→ **EXERCISE DIRECTIONS**
Give all of the lines again, with nothing added or dropped.

→ **GIVEN INFORMATION**
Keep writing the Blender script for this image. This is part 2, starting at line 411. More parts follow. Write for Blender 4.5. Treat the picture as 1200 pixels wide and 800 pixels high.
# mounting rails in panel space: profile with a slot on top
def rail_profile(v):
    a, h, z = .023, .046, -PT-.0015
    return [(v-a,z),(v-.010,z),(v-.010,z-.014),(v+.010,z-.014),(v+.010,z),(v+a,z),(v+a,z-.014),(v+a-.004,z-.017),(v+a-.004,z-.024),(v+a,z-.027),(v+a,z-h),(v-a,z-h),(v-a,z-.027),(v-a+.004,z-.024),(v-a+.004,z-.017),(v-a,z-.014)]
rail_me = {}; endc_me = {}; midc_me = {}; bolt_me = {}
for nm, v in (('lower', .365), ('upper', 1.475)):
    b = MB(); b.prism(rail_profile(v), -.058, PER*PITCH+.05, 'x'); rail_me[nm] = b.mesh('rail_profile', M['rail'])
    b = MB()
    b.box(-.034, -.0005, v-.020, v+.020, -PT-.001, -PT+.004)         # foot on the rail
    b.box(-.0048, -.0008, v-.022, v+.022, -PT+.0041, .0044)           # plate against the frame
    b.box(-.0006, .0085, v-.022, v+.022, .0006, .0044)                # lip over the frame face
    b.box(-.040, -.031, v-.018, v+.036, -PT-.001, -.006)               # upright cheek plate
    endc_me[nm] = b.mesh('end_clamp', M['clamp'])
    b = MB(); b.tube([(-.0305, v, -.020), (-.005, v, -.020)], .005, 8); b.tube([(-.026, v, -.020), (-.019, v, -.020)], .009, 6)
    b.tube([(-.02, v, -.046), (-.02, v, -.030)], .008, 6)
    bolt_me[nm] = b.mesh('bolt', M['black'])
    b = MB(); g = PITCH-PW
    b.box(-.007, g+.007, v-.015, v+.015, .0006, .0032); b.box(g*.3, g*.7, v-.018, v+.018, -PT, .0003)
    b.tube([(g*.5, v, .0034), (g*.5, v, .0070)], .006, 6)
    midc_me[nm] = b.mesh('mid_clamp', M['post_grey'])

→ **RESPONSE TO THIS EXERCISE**
Keep writing the Blender script for this image. This is part 2, starting at line 411. More parts follow. Write for Blender 4.5. Treat the picture as 1200 pixels wide and 800 pixels high.
# mounting rails in panel space: profile with a slot on top
def rail_profile(v):
    a, h, z = .023, .046, -PT-.0015
    return [(v-a,z),(v-.010,z),(v-.010,z-.014),(v+.010,z-.014),(v+.010,z),(v+a,z),(v+a,z-.014),(v+a-.004,z-.017),(v+a-.004,z-.024),(v+a,z-.027),(v+a,z-h),(v-a,z-h),(v-a,z-.027),(v-a+.004,z-.024),(v-a+.004,z-.017),(v-a,z-.014)]
rail_me = {}; endc_me = {}; midc_me = {}; bolt_me = {}
for nm, v in (('lower', .365), ('upper', 1.475)):
    b = MB(); b.prism(rail_profile(v), -.058, PER*PITCH+.05, 'x'); rail_me[nm] = b.mesh('rail_profile', M['rail'])
    b = MB()
    b.box(-.034, -.0005, v-.020, v+.020, -PT-.001, -PT+.004)         # foot on the rail
    b.box(-.0048, -.0008, v-.022, v+.022, -PT+.0041, .0044)           # plate against the frame
    b.box(-.0006, .0085, v-.022, v+.022, .0006, .0044)                # lip over the frame face
    b.box(-.040, -.031, v-.018, v+.036, -PT-.001, -.006)               # upright cheek plate
    endc_me[nm] = b.mesh('end_clamp', M['clamp'])
    b = MB(); b.tube([(-.0305, v, -.020), (-.005, v, -.020)], .005, 8); b.tube([(-.026, v, -.020), (-.019, v, -.020)], .009, 6)
    b.tube([(-.02, v, -.046), (-.02, v, -.030)], .008, 6)
    bolt_me[nm] = b.mesh('bolt', M['black'])
    b = MB(); g = PITCH-PW
    b.box(-.007, g+.007, v-.015, v+.015, .0006, .0032); b.box(g*.3, g*.7, v-.018, v+.018, -PT, .0003)
    b.tube([(g*.5, v, .0034), (g*.5, v, .0070)], .006, 6)
    midc_me[nm] = b.mesh('mid_clamp', M['post_grey'])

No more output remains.